ケの日々 藤井風「まつり」
個人的に、祭りといえば夏を思い浮かべる。
春にも秋にも祭りはあったが、子どもの頃から夏休みに近所の公園で開かれる夏祭りの記憶が一番よく残っている。
盆踊りのテープが流れる音が響き、安物の景品を並べたテキ屋が並ぶ中、祭り価格のポテトを食べ歩いた。手作り感のあるあの空気感が祭りのイメージの原点だった。
特別な日のことをハレの日というが、「ハレ」の対義語が「ケ」(褻)であることを知ったのは大学生頃だったと記憶している。
子供の頃、私はイベントを楽しむのがあまり得意な方ではなかった。特別な行事のある日と普段の日を、同じようなテンションで過ごしていた。
いつも遊んでいる公園がその日だけ夏祭りの会場として賑わうさまは、日常と非日常が連続的なものであることを感じさせる。ハレとケは、実はそこまで違うものではない、と薄っすら思っていたのかもしれない。
https://youtu.be/NwOvu-j_WjY?si=braa7l8iEWrF7V2o
藤井風「まつり」
ゆるく、だるく聞こえるように歌いつつ、高い技術で挑戦的なアプローチで様々な要素を盛り込んでいる。独特の世界観で邦楽に新風を吹き込んでいる藤井風の作品はどれも心惹かれる。特にこの曲は、2年前に出会ってから今でも時々聴いている。
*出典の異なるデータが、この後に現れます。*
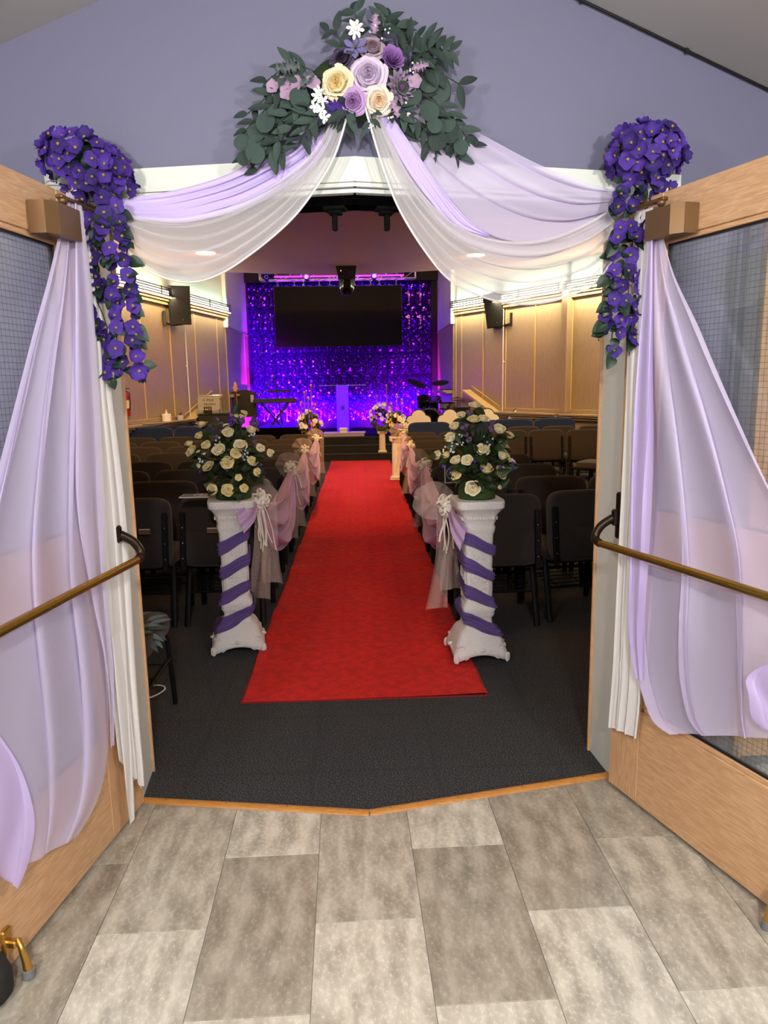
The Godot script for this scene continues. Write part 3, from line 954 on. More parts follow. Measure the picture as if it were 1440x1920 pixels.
# padded stacking chair that faces -z; its rear feet stand at z = 0.27
func make_chair() -> Node3D:
	var t := thing("church_chair", "", "chair", Vector3.ZERO, 0.0, "padded chairs in rows")
	var lean := Basis(Vector3.RIGHT, -0.14)
	part("backrest", cushion(0.54, 0.46, 0.065, 0.028, 0.012), M.chair_cloth, t, Transform3D(lean, Vector3(0, 0.635, 0.235)))
	part("pocket", one(func(m):
		m.grid(10, 5, func(u, v):
			var y: float = lerpf(-0.205, 0.015 - 0.022 * sin(PI * u), v)
			return Vector3(lerpf(-0.215, 0.215, u), y, 0.056 + 0.010 * sin(PI * u) - 0.012 * pow(absf(v - 0.5) * 2.0, 6.0)))), M.chair_pocket, t, Transform3D(lean, Vector3(0, 0.635, 0.235)))
	part("seat", cushion(0.52, 0.47, 0.085, 0.03, 0.0), M.chair_cloth, t, Transform3D(Basis(Vector3.RIGHT, PI / 2), Vector3(0, 0.44, -0.015)))
	part("seat_pan", bx(Vector3(0, 0.385, -0.01), Vector3(0.44, 0.02, 0.40), 0.004), M.steel, t)
	for s in [-1.0, 1.0]:
		var up := part("upright", one(func(m):
			m.box(Vector3(s * 0.236, -0.06, 0.050), Vector3(0.036, 0.38, 0.024), 0.005)), M.steel, t, Transform3D(lean, Vector3(0, 0.635, 0.235)))
		for y in [0.03, -0.07, -0.17]:
			piece("bolt", one(func(m): m.ball(Vector3(s * 0.236, y, 0.063), Vector3(0.006, 0.006, 0.004), 6, 4)), M.chrome, up)
		part("leg", tb([Vector3(s * 0.238, 0.42, 0.13), Vector3(s * 0.241, 0.36, 0.155), Vector3(s * 0.246, 0.18, 0.215), Vector3(s * 0.250, 0.004, 0.268)], 0.021, 8, 0.6), M.steel, t)
		part("leg", tb([Vector3(s * 0.238, 0.395, 0.02), Vector3(s * 0.241, 0.395, -0.15), Vector3(s * 0.243, 0.385, -0.195), Vector3(s * 0.245, 0.34, -0.212), Vector3(s * 0.248, 0.15, -0.222), Vector3(s * 0.250, 0.004, -0.228)], 0.021, 8, 0.6), M.steel, t)
	part("stretcher", one(func(m):
		m.tube([Vector3(-0.23, 0.22, 0.20), Vector3(0.23, 0.22, 0.20)], 0.009, 6)
		m.tube([Vector3(-0.232, 0.24, -0.219), Vector3(0.232, 0.24, -0.219)], 0.009, 6)), M.steel, t)
	part("book_rack", one(func(m):
		for k in 5:
			m.tube([Vector3(-0.23, 0.235, -0.2 + 0.09 * k), Vector3(0.23, 0.235, -0.2 + 0.09 * k)], 0.0035, 5)
		for k in 3:
			m.tube([Vector3(-0.18 + 0.18 * k, 0.235, -0.21), Vector3(-0.18 + 0.18 * k, 0.235, 0.19)], 0.0035, 5)), M.steel, t)
	return t

const ORD := ["nearest", "second", "third", "fourth", "fifth", "sixth", "seventh", "farthest"]
const NTH := ["at the runner", "second from the runner", "third from the runner", "fourth from the runner", "fifth from the runner", "sixth from the runner", "seventh from the runner"]

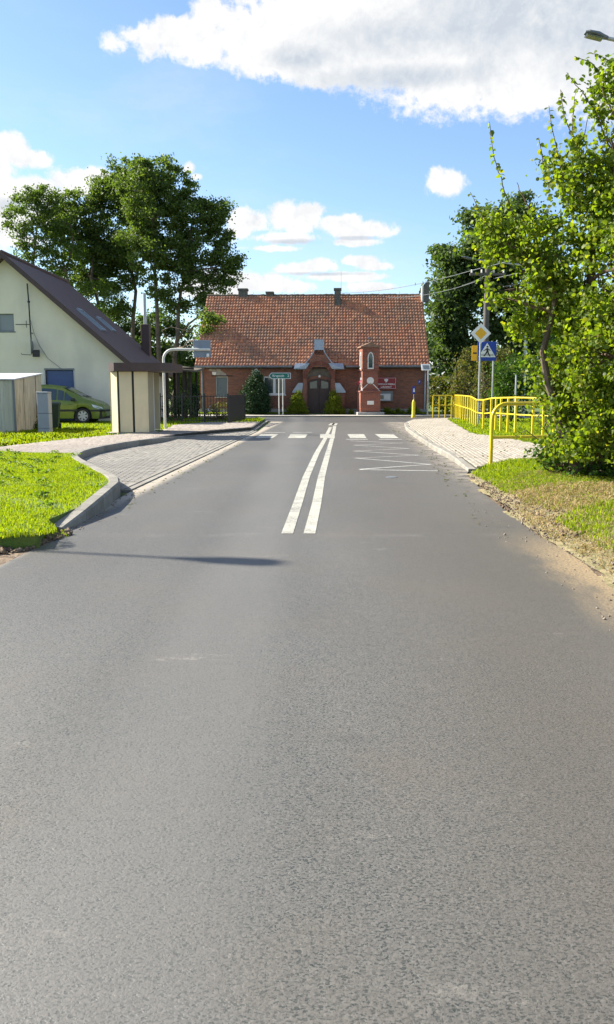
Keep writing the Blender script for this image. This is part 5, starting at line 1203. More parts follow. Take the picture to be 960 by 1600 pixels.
MB().lathe([(.20, -.09), (.31, -.10), (.335, -.05), (.335, .05), (.31, .10), (.20, .09), (.20, -.09)], 24, (0, 0, 0), 'x').build('tread', M['rubber'], ty, smooth=True)

# ============================================================ GREEN CAR
CYl = 35.3; cfx = A(163.5, 650, CYl)[0]
car = thing('parked_car', 'olive green parked family car, nose to the right, half hidden by the garage', 'car', (cfx - 2.14, CYl + .86, .12 + .0))
# local: x forward (nose at +2.14), y to the far side, near side at -0.86
WF, WR, WRd = 1.22, -1.35, .32
def top(x):
    K = [(-2.14, .95), (-2.05, 1.10), (-1.75, 1.52), (-1.2, 1.60), (-.3, 1.63), (.35, 1.55), (.75, 1.36), (1.15, 1.12), (1.35, 1.03), (1.7, .93), (1.98, .80), (2.10, .66), (2.14, .52)]
    return float(np.interp(x, [k[0] for k in K], [k[1] for k in K]))
def belt(x): return min(top(x) - .03, float(np.interp(x, [-2.14, -1.9, 0, 1.1, 1.6, 2.14], [.85, 1.0, .95, .91, .84, .50])))
def zbot(x):
    z = float(np.interp(x, [-2.14, -1.9, 1.9, 2.14], [.34, .22, .20, .30]))
    for c_ in (WF, WR):
        d_ = abs(x - c_)
        if d_ < .40: z = max(z, .32 + math.sqrt(.40 ** 2 - d_ ** 2) - .02)
    return z
def wid(x): return .86 * float(np.interp(x, [-2.14, -1.9, -1, 1.2, 1.8, 2.02, 2.14], [.82, .95, 1, .99, .93, .80, .55]))
xsn = sorted(set([round(v, 3) for v in list(np.linspace(-2.14, 2.14, 52)) + [WF - .4, WF + .4, WR - .4, WR + .4]])); V = []; Fq = []
nsec = 9
for x in xsn:
    W_x = wid(x); zb = zbot(x); bl = max(belt(x), zb + .05); tp = max(top(x), bl + .02); mid = (zb + bl) / 2
    gh = max(0, min(1, (tp - bl) / .55)); wr = W_x * (.97 - .26 * gh)
    sec = [(W_x * .97, zb), (W_x, mid), (W_x * .97, bl), (wr, bl + (tp - bl) * .88), (wr * .80, tp)]
    full = [(-a, z) for a, z in sec] + [(a, z) for a, z in reversed(sec)]
    V += [(x, a, z) for a, z in full]
n = 10
for i in range(len(xsn) - 1):
    for k in range(n - 1): Fq.append((i * n + k, i * n + k + 1, (i + 1) * n + k + 1, (i + 1) * n + k))
m = MB(); m.add(V, Fq); m.add([V[k] for k in range(n)], [tuple(range(n))]); m.add([V[(len(xsn) - 1) * n + k] for k in range(n)], [tuple(range(n))])
m.build('body', M['carpaint'], car, smooth=True)
MB().box(-1.95, 2.0, -.74, .74, .18, .60).build('underbody', M['trim_black'], car)
def side_pt(x, k, s):
    W_x = wid(x); bl = belt(x); tp = top(x); gh = max(0, min(1, (tp - bl) / .55)); wr = W_x * (.97 - .26 * gh); z = bl + (tp - bl) * .88 * k
    return (x, s * (W_x * .97 + (wr - W_x * .97) * k + .008), z)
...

海外でも藤井風の音楽は人気らしいが、このPVを見るとそれもうなずける。
「まつり」で有名な曲といえば北島三郎だが、あちらは盛大に祝いの声をあげるハレの歌なのに対して、藤井風のまつりは何ともケを感じる。ケこそハレであるとでも言わんばかりの風情だ。
日々を過ごしながら、何かが足りないように感じることもある。だから何か新しいことをしようと焦ったりもする。しかし本当は、もう欲しいものは大体持っているのかもしれない。
自分の子どもたちと夏祭りに出かけるようになった今は、毎日がまつりのように過ぎていくと感じることもある。ハレのためにケを過ごすのではなく、ハレと同じようにケを大切にする生き方のほうが性に合っていると思いながら、今日もまつりを楽しんでいく。